As far as attitudes and values, the situation is bleak. Take cohabitation: When asked whether it is a good idea for couples considering marriage to cohabit first, just 48 percent of churchgoing Catholics firmly disagree, compared with 79 percent of Evangelicals. When asked whether it is “okay” for two people to get together for casual sex, 86 percent of churchgoing Evangelicals disagree, compared with just 65 percent of traditional Catholics.

The Catholic Church is unique in teaching that a sacramental Christian marriage is literally impossible to dissolve. Yet when asked whether married couples with children should stay married, just 45 percent of traditional Catholics who attend Mass regularly definitely agree, compared with 58 percent of churchgoing Evangelicals.

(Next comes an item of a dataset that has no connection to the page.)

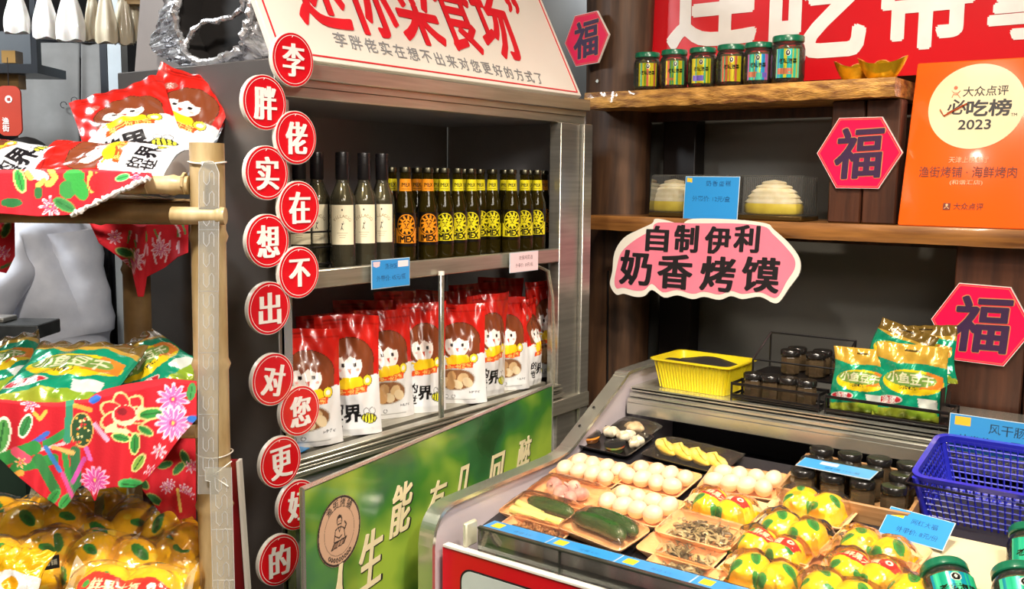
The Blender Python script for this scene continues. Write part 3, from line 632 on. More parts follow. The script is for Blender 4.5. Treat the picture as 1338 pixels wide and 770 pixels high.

Why this weakness? I invite my readers, especially Catholic converts who can compare and contrast, to help me speculate on why.

More:

Pope Francis has clearly been urging his fellow bishops to refocus on reaching out to the suffering, and on avoiding a narrow and rigid legalism. The experience of both Mormons and Evangelicals suggests that there is a great deal of practical wisdom in this approach. But the Catholic Church is not very good at reaching out warmly and helping people feel they belong, and it is doing a much worse job at “preaching to the converted.” When large chunks of Mass-going traditional Catholics don’t believe in basic doctrines of the Church, something is going very wrong at the most basic level. My guess from 30 years of Mass-going is that they seldom or never hear what the Church teaches.

I don’t know for sure, and neither do you. I will come back to this question in later posts.

Thoughts, Catholic and ex-Catholic readers? Me, I think Anonymous’s essay on First Things is the story for a lot of parishes.